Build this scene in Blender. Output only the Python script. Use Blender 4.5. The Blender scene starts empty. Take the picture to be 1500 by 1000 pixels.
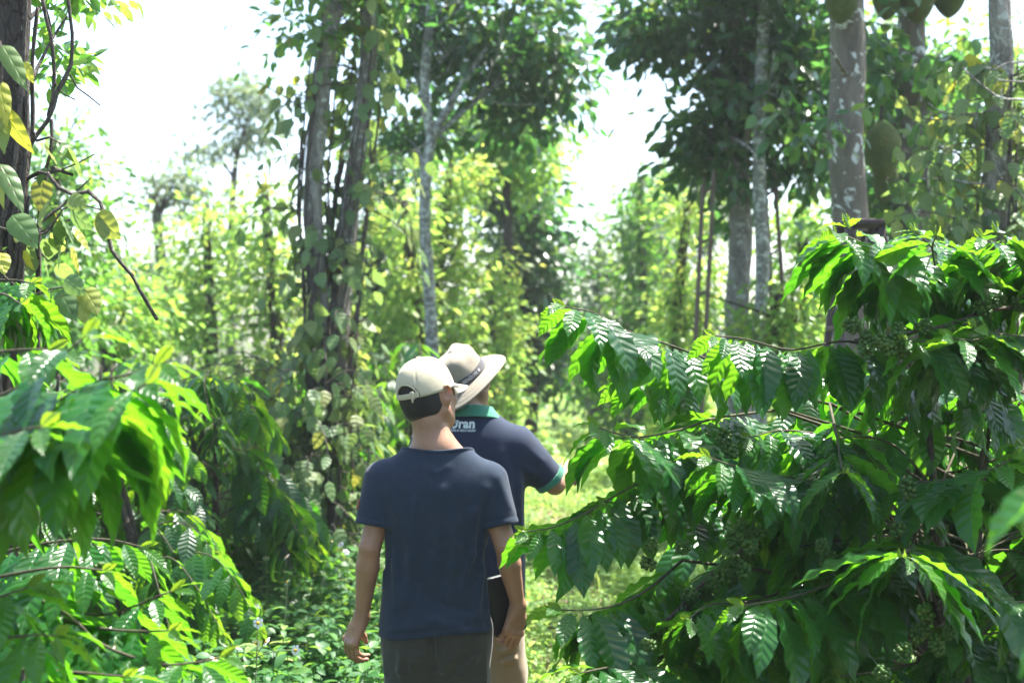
import bpy, math
import numpy as np
from mathutils import Vector
from mathutils.bvhtree import BVHTree

rng = np.random.default_rng(11)
S = bpy.context.scene
COL = S.collection
F = 2083.33          # focal length in photograph pixels (50 mm on 36 mm across 1500 px)
CH = 1.75            # camera height
UP = np.array([0., 0., 1.])

def P(x, y, d):
    """photograph pixel at true distance d -> point in the place"""
    return np.array([(x-750)/F*d, d, CH-(y-500)/F*d])

def nrm(v):
    v = np.asarray(v, float)
    return v/np.maximum(np.linalg.norm(v, axis=-1, keepdims=True), 1e-9)

# ------------------------------------------------------------------ objects
WLOC = {}
def tag(o, label=None, cat=None, group=None, kind=None):
    if label: o['label'] = label
    if cat: o['category'] = cat
    if group: o['group'] = group
    if kind: o['kind'] = kind
    return o

def thing(name, loc, label, cat, group=None):
    o = bpy.data.objects.new(name, None); COL.objects.link(o)
    o.location = Vector(loc); o.empty_display_size = .1
    WLOC[o] = np.array(loc, float)
    return tag(o, label, cat, group)

def mesh_obj(name, me, parent=None, mat=None, label=None):
    o = bpy.data.objects.new(name, me); COL.objects.link(o)
    if mat is not None: me.materials.append(mat)
    if parent is not None:
        o.parent = parent
    if label: o['label'] = label
    return o

def make_mesh(name, V, quads, uv=None, attrs=None, smooth=True, tris=None):
    me = bpy.data.meshes.new(name)
    V = np.asarray(V, np.float32)
    quads = np.asarray(quads, np.int32).reshape(-1, 4) if quads is not None and len(quads) else np.zeros((0, 4), np.int32)
    tris = np.asarray(tris, np.int32).reshape(-1, 3) if tris is not None and len(tris) else np.zeros((0, 3), np.int32)
    nl = quads.size + tris.size; nf = len(quads)+len(tris)
    me.vertices.add(len(V)); me.loops.add(nl); me.polygons.add(nf)
    me.vertices.foreach_set('co', V.ravel())
    li = np.concatenate([quads.ravel(), tris.ravel()])
    me.loops.foreach_set('vertex_index', li)
    st = np.concatenate([np.arange(len(quads))*4, quads.size+np.arange(len(tris))*3]).astype(np.int32)
    me.polygons.foreach_set('loop_start', st)
    me.polygons.foreach_set('use_smooth', np.full(nf, smooth))
    if uv is not None:
        l = me.uv_layers.new(name='UVMap')
        l.data.foreach_set('uv', np.asarray(uv, np.float32)[li].ravel())
    for k, a in (attrs or {}).items():
        at = me.attributes.new(k, 'FLOAT', 'POINT')
        at.data.foreach_set('value', np.asarray(a, np.float32))
    me.update(calc_edges=True); me.validate()
    return me

class Geo:
    """collects quads / tris into one mesh"""
    def __init__(s): s.V=[]; s.Q=[]; s.T=[]; s.n=0; s.uv=[]; s.r=[]; s.a=[]
    def add(s, V, Q=None, uv=None, r=None, a=None, T=None):
        V = np.asarray(V, float).reshape(-1, 3); m = len(V)
        s.V.append(V)
        if Q is not None and len(Q): s.Q.append(np.asarray(Q).reshape(-1, 4)+s.n)
        if T is not None and len(T): s.T.append(np.asarray(T).reshape(-1, 3)+s.n)
        s.uv.append(np.zeros((m, 2)) if uv is None else uv)
        s.r.append(np.zeros(m) if r is None else np.broadcast_to(r, (m,)))
        s.a.append(np.zeros(m) if a is None else np.broadcast_to(a, (m,)))
        s.n += m
    def build(s, name, parent, mat, label=None, smooth=True):
        if s.n == 0: return None
        V = np.concatenate(s.V)
        if parent is not None and parent in WLOC: V = V-WLOC[parent]
        me = make_mesh(name, V, np.concatenate(s.Q) if s.Q else None, np.concatenate(s.uv),
                       {'rnd': np.concatenate(s.r), 'age': np.concatenate(s.a)}, smooth,
                       np.concatenate(s.T) if s.T else None)
        return mesh_obj(name, me, parent, mat, label)

def resample(pts, step):
    pts = np.asarray(pts, float)
    if len(pts) > 2:                       # Catmull-Rom
        q = np.vstack([2*pts[0]-pts[1], pts, 2*pts[-1]-pts[-2]])
        out = []
        for i in range(1, len(q)-2):
            t = np.linspace(0, 1, 12, endpoint=False)[:, None]
            a, b, c, d = q[i-1], q[i], q[i+1], q[i+2]
            out.append(.5*((2*b)+(-a+c)*t+(2*a-5*b+4*c-d)*t*t+(-a+3*b-3*c+d)*t**3))
        pts = np.vstack(out+[pts[-1:]])
    seg = np.linalg.norm(np.diff(pts, axis=0), axis=1); s = np.concatenate([[0], np.cumsum(seg)])
    n = max(2, int(round(s[-1]/step))+1); u = np.linspace(0, s[-1], n)
    return np.stack([np.interp(u, s, pts[:, k]) for k in range(3)], 1)

def tube(g, pts, radii, sides=8, bump=0., rr=None, cap=True):
    pts = np.asarray(pts, float); n = len(pts)
    radii = np.interp(np.linspace(0, 1, n), np.linspace(0, 1, len(np.atleast_1d(radii))), np.atleast_1d(radii)) if np.ndim(radii) else np.full(n, radii)
    T = nrm(np.gradient(pts, axis=0))
    ref = np.array([1., 0, 0]) if abs(T[0][0]) < .8 else np.array([0, 1., 0])
    N = []; a = nrm(ref-T[0]*np.dot(ref, T[0]))
    for t in T:
        a = nrm(a-t*np.dot(a, t)); N.append(a)
    N = np.array(N); B = np.cross(T, N)
    th = np.linspace(0, 2*np.pi, sides, endpoint=False)
    R = radii[:, None]*np.ones(sides)
    if bump:
        ph = rng.random(6)*6.28
        L = np.linspace(0, n, n)[:, None]
        R = R*(1+bump*(np.sin(3*th+ph[0]+L*.35)+np.sin(5*th+ph[1]-L*.6)*.6+np.sin(2*th+L*1.1+ph[2])*.6+np.sin(th*7+ph[3]+L*2.3)*.35))
    V = pts[:, None]+R[..., None]*(np.cos(th)[None, :, None]*N[:, None]+np.sin(th)[None, :, None]*B[:, None])
    i, j = np.meshgrid(np.arange(n-1), np.arange(sides), indexing='ij'); j2 = (j+1) % sides
    Q = np.stack([i*sides+j, i*sides+j2, (i+1)*sides+j2, (i+1)*sides+j], -1).reshape(-1, 4)
    s = np.concatenate([[0], np.cumsum(np.linalg.norm(np.diff(pts, axis=0), axis=1))])
    uv = np.stack(np.broadcast_arrays(th[None]/6.283, s[:, None]), -1).reshape(-1, 2)
    V = V.reshape(-1, 3); Tt = None
    if cap:
        V = np.vstack([V, pts[-1]+T[-1]*radii[-1]*.5]); uv = np.vstack([uv, [[.5, s[-1]]]])
        b = (n-1)*sides; k = np.arange(sides)
        Tt = np.stack([b+k, b+(k+1) % sides, np.full(sides, n*sides)], 1)
    g.add(V, Q, uv, rng.random() if rr is None else rr, 0, Tt)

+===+

SHORT PROBLEM:
From the first line of the listing above, repeat every line through the one holding "axis=-1, keepdims=True), 1e-9)". Both ends count, and pictures stay out.

RESULT FOR THIS EXERCISE:
Build this scene in Blender. Output only the Python script. Use Blender 4.5. The Blender scene starts empty. Take the picture to be 1500 by 1000 pixels.
import bpy, math
import numpy as np
from mathutils import Vector
from mathutils.bvhtree import BVHTree

rng = np.random.default_rng(11)
S = bpy.context.scene
COL = S.collection
F = 2083.33          # focal length in photograph pixels (50 mm on 36 mm across 1500 px)
CH = 1.75            # camera height
UP = np.array([0., 0., 1.])

def P(x, y, d):
    """photograph pixel at true distance d -> point in the place"""
    return np.array([(x-750)/F*d, d, CH-(y-500)/F*d])

def nrm(v):
    v = np.asarray(v, float)
    return v/np.maximum(np.linalg.norm(v, axis=-1, keepdims=True), 1e-9)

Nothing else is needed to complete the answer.